Monday, May 17, 2010

Mangalitsa Lardo is ready

Here is the gigantic piece of Lardo that's been sitting in my chamber for 3 months. This stuff is just silly. Look at that lovely rose colored hue running right through the middle of it. I was concerned that it wouldn't be cured, I only left it to cure for 3 weeks. I also dried it as I would any other salumi, bearing in mind I don't have the unique marble coffin used in Tuscany for just this application. But, I am relieved to announce it is just fine. In fact, more than fine. It's terrific. I think God put these piggies on earth specifically to cure, I can't imagine they serve a better purpose than this. As I wrote prior regarding the coppa and how it melts in your mouth, the Lardo is even more unctuous, if that's possible. I sliced some paper thin to put on bruschetta. I toasted the bread and while it was still warm added the lardo. It was drizzled with top notch olive oil and cracked pepper. By the time I got to it, the lardo had begun to melt into the bread..............sick. There is one small caveat with this stuff. But, this goes for all salumi. I sliced a little with a knife that was a bit thicker than the with the machine and I didn't care for the mouth feel, it was a bit challenging. Again, this is true of all salumi. Sliced thinly on bruschetta, I made a whole lot disappear. Another small bit of advice when playing with Lardo. Prior to slicing, remove it from the chamber and either into the refrigerator for a couple hours or into the freezer for a couple minutes. This will make it much easier to slice. Otherwise, it will get really soft and be a pain in the neck to slice correctly. As you can see by the picture, it was starting to sweat a little. Doesn't take long, maybe 5 minutes. Mangalitsa guanciale is up next.

Monday, May 10, 2010

Mangalitsa Coppa Tasting

This is some fabulous stuff!
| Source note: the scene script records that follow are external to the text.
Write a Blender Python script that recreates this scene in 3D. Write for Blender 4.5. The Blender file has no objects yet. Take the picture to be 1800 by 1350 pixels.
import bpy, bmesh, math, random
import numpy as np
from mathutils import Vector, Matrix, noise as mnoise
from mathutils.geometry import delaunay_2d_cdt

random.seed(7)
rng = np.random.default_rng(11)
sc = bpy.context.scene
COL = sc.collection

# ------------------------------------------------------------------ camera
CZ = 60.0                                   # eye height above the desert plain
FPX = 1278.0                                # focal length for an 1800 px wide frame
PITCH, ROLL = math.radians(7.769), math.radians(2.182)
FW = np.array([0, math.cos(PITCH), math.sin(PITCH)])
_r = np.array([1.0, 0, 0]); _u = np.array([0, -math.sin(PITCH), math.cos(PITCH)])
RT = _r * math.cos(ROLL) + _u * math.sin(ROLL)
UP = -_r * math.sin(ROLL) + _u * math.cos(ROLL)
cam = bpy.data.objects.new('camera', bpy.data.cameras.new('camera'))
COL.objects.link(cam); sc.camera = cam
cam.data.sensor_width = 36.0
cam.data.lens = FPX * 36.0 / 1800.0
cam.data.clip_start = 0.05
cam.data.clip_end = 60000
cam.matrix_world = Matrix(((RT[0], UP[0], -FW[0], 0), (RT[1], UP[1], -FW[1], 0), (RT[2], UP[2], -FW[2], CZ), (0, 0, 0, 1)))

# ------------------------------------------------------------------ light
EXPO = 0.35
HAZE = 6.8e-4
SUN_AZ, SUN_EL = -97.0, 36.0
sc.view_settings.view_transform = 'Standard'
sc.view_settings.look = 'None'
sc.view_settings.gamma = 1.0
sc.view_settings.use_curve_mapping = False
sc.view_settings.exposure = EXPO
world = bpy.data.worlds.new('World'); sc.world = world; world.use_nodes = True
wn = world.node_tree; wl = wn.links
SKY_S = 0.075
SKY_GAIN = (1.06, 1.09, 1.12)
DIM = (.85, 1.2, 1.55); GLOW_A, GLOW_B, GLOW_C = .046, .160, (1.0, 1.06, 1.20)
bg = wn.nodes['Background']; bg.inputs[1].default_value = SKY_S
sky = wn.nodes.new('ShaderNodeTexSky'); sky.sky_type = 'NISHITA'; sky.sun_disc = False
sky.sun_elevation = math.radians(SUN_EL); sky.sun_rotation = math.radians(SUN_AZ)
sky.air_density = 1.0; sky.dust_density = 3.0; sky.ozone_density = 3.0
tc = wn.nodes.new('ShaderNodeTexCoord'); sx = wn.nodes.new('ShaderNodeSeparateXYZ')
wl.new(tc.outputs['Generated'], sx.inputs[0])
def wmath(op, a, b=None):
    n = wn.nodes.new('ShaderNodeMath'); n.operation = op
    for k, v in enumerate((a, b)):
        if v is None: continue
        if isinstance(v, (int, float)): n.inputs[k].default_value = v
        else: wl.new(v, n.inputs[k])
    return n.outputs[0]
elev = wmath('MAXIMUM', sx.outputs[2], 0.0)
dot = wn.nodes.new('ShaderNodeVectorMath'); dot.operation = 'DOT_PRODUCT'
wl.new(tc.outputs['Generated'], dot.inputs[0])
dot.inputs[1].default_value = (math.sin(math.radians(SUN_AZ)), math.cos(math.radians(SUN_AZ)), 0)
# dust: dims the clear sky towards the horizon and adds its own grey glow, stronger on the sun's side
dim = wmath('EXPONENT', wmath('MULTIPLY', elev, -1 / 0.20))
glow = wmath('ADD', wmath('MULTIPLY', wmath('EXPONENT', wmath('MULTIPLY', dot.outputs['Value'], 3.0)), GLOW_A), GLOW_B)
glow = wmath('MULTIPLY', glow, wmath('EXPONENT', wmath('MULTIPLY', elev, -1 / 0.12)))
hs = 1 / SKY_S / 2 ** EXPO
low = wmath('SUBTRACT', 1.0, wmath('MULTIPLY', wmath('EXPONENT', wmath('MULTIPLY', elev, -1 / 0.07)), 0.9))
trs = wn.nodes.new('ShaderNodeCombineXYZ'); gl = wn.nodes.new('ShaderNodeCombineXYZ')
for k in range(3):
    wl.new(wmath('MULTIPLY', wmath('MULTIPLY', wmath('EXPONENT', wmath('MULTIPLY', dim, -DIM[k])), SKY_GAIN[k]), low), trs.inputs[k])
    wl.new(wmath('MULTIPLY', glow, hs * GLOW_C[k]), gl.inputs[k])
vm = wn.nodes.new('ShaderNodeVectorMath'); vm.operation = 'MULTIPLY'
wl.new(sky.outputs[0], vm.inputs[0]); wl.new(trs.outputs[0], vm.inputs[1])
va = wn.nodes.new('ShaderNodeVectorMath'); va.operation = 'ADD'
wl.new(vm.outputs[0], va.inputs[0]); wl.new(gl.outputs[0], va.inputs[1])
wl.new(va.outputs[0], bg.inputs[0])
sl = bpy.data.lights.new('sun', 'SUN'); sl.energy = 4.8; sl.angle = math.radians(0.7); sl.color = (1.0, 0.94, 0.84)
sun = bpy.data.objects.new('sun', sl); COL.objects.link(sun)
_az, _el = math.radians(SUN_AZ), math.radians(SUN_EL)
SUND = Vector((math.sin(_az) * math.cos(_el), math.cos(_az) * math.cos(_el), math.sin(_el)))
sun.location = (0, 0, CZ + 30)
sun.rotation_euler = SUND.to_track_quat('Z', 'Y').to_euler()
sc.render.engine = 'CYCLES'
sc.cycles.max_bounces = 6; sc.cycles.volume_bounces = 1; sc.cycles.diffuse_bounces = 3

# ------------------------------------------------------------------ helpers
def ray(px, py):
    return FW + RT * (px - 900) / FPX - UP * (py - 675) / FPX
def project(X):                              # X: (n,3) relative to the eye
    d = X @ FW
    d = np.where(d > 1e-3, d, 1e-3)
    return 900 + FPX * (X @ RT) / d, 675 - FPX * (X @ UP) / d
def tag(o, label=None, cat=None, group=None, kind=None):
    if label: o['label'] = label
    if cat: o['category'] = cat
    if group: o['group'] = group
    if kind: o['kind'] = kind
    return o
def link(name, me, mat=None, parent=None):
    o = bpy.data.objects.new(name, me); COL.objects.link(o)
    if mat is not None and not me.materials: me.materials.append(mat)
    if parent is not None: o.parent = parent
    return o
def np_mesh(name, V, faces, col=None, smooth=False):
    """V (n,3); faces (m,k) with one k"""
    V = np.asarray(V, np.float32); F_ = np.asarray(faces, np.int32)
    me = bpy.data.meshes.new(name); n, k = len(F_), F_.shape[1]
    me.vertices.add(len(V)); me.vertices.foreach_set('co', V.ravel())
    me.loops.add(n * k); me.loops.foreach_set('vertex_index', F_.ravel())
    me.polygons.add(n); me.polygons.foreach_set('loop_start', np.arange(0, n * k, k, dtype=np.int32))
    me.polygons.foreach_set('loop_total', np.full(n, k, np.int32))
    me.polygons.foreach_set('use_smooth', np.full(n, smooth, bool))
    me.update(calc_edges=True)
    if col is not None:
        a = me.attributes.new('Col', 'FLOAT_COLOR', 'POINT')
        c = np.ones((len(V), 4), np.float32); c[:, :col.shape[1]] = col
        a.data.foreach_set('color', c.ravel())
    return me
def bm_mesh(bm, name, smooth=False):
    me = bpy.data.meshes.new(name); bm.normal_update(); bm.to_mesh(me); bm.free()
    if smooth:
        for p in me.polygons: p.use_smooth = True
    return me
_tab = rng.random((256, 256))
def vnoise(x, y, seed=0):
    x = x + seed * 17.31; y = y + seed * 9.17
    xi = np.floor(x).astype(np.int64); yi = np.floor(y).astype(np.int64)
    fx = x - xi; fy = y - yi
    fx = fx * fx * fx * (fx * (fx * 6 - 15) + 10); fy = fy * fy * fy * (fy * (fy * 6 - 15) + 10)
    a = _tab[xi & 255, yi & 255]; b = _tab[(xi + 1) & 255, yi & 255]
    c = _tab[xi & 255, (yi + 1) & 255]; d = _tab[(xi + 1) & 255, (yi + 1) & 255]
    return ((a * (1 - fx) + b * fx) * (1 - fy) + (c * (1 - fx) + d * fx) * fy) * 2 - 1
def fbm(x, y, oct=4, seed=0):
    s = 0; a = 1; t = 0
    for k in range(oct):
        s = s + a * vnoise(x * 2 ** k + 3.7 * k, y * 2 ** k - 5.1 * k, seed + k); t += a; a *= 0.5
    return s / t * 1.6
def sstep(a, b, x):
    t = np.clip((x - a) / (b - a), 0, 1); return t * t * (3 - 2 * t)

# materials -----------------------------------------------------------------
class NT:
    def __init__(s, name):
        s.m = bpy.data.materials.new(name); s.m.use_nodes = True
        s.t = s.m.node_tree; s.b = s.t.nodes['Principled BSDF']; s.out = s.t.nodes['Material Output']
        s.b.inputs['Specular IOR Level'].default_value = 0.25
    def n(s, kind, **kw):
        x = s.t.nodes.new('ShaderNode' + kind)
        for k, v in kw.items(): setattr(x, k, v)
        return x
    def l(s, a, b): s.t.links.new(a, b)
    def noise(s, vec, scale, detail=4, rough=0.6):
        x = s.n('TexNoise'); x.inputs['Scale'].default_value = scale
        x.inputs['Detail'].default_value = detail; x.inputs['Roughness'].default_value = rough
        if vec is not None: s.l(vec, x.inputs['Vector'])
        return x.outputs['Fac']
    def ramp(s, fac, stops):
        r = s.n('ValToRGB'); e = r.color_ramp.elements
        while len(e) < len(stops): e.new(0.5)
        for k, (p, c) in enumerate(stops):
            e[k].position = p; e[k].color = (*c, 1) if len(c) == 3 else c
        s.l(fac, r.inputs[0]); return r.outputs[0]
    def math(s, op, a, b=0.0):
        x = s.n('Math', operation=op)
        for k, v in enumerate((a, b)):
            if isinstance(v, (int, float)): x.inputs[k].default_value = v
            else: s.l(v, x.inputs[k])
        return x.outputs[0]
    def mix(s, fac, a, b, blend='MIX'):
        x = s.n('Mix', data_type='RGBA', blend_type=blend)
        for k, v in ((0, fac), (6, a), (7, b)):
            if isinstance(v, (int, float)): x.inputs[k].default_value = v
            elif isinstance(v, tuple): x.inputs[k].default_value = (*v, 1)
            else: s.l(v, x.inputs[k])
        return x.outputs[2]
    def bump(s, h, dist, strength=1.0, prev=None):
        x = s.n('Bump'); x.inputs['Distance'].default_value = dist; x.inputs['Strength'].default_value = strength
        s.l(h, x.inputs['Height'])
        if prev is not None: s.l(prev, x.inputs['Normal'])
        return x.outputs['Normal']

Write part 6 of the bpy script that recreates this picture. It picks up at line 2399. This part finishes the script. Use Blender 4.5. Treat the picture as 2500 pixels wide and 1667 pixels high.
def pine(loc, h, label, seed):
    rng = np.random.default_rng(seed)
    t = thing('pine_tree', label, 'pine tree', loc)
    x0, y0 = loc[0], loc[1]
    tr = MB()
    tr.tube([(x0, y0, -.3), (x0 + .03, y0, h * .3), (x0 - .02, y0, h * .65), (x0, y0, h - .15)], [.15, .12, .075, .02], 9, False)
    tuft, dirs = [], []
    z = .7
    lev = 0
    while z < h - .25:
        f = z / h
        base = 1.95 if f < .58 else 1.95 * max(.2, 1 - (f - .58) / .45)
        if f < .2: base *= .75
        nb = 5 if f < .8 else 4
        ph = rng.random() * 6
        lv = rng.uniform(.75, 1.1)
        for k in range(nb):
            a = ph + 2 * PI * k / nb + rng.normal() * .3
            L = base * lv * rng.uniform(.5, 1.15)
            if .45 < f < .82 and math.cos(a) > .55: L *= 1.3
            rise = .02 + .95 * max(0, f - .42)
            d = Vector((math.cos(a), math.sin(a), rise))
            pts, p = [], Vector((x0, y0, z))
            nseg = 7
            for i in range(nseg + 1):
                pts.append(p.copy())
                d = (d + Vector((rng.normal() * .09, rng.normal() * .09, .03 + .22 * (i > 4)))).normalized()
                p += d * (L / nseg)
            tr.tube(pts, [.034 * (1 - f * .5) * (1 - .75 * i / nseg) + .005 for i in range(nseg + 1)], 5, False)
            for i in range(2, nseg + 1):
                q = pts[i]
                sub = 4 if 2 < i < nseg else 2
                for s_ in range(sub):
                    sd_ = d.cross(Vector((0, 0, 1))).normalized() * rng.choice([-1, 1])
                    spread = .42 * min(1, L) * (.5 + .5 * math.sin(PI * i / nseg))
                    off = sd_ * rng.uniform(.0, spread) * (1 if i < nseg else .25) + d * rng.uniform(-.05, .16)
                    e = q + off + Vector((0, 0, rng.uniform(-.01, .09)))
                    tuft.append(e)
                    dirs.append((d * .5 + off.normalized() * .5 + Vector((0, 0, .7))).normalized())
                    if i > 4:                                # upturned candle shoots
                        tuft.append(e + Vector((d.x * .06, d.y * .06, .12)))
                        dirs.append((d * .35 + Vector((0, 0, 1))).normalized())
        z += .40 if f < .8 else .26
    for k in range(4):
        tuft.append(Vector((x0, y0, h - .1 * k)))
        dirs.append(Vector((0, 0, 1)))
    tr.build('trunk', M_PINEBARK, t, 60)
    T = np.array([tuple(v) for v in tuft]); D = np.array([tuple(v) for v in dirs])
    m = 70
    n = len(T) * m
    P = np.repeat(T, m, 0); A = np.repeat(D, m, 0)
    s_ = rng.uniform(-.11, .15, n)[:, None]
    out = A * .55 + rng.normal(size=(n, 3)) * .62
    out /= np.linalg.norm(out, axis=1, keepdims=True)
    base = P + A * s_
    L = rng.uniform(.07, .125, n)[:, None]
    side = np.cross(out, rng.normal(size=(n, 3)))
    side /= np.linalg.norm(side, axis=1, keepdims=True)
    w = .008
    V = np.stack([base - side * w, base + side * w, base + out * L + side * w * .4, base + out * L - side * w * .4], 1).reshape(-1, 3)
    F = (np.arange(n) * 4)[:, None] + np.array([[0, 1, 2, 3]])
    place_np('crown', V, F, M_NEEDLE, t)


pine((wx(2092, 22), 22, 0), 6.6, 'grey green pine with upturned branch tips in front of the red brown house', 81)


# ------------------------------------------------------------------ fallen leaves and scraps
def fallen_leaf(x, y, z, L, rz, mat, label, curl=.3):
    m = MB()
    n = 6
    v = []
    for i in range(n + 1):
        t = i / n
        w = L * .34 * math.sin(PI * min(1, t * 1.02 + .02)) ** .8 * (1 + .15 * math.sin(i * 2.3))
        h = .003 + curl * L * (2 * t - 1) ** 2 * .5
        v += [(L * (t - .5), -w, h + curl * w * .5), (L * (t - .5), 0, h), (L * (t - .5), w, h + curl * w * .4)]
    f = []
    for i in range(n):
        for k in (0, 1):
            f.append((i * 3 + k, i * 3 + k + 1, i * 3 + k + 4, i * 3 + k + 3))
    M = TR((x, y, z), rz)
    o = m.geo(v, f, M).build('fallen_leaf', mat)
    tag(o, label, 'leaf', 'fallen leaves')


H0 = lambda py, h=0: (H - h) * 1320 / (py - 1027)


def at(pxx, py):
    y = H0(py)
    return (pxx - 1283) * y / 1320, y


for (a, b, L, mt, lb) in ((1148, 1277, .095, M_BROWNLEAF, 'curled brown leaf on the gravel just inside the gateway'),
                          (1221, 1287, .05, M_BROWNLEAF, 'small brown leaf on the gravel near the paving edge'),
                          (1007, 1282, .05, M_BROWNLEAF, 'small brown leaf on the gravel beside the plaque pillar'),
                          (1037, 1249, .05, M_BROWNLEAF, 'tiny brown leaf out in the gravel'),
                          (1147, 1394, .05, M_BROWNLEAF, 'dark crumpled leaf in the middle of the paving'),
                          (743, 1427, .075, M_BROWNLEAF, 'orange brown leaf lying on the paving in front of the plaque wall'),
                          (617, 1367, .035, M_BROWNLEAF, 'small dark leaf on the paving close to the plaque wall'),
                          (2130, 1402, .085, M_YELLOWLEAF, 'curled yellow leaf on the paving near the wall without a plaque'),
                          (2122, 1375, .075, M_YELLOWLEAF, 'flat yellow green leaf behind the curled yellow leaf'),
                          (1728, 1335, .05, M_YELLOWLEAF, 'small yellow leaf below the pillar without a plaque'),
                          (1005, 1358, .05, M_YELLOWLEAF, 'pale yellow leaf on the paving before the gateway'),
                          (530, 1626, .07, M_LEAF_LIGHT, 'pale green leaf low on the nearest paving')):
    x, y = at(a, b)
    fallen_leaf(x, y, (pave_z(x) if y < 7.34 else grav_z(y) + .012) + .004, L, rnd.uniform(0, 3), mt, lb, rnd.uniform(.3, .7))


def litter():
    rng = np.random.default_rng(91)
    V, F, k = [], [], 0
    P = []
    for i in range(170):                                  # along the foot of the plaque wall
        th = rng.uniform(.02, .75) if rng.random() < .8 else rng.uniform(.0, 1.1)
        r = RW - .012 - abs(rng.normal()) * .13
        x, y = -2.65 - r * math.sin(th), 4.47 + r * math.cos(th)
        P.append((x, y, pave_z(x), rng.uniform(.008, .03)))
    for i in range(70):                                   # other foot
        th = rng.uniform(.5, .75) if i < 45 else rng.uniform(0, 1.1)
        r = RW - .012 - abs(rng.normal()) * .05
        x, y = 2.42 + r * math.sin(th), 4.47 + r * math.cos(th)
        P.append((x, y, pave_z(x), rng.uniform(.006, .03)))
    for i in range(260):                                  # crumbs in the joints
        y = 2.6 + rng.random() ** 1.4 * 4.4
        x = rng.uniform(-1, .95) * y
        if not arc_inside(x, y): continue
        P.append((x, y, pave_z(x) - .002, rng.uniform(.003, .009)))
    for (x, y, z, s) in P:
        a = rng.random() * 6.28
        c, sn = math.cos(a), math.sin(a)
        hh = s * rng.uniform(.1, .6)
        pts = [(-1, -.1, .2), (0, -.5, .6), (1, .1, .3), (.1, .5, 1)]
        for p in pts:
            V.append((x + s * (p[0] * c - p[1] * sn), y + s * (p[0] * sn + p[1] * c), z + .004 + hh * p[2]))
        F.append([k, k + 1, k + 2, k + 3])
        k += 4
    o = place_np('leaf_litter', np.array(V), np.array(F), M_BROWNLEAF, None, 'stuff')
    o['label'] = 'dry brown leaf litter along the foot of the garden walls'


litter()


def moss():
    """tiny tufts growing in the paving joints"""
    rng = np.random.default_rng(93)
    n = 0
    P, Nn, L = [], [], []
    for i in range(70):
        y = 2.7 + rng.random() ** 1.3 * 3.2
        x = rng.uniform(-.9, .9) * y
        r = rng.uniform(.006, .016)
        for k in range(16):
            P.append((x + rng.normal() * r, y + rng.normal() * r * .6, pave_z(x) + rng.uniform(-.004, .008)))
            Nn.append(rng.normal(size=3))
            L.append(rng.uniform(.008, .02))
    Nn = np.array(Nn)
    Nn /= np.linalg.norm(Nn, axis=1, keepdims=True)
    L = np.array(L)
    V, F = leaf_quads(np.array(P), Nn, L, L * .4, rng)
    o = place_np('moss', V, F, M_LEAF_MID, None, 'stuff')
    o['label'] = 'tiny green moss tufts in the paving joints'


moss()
I now understand what all the fuss is about. This was cured with the hot pepper powder and fennel seeds. It hung for roughly 6 weeks. I cut it down right at 30% weight loss. In this case, I think the 30% was perfect. The fennel seed and hot pepper powder really seemed to mellow and faded into the background as the pork was really able to stand out. What really makes this stuff ridiculous is it's unctuousness. Sliced paper thin, it actually melts on your tongue. This coppa was perhaps a bit too salty, but, that's hardly a complaint. Overall, I really couldn't be happier with this effort. Really, really great stuff.

Tuesday, May 4, 2010

Salame tasting

This is the most recent salame. I just pulled it down yesterday. By looking at it, I can honestly say, this is the best looking salame I've made, technique wise. You can see there aren't any holes in the forcemeat at all...........perfectly solid. The fat definition is great(in my opinion anyway, you're welcome to disagree), absolutely ZERO smearing. As for the tasting, it has a really nice black pepper heat to it. The anise is certainly present, but doesn't interfere. The garlic provides a pleasant backdrop, while the vermouth while mellow to begin with, has really fallen to the point where it's just an intriguing last taste. I think vermouth in salame is a great idea. I know that there are some who complain that raw wine leaves an unpleasant taste and choose to cook it down to rid it of this. What I think I've found with the vermouth is that you can use raw wine and it won't interfere with the flavor, yet still provide the gentle acidity for which you're looking. Overall, this is a REALLY good salame. With only 4 ingredients(aniseeds, garlic, black pepper, vermouth), I really couldn't ask for a better tasting(or looking) salame. The Mangalitsa salumi are ready and will be posted about this week.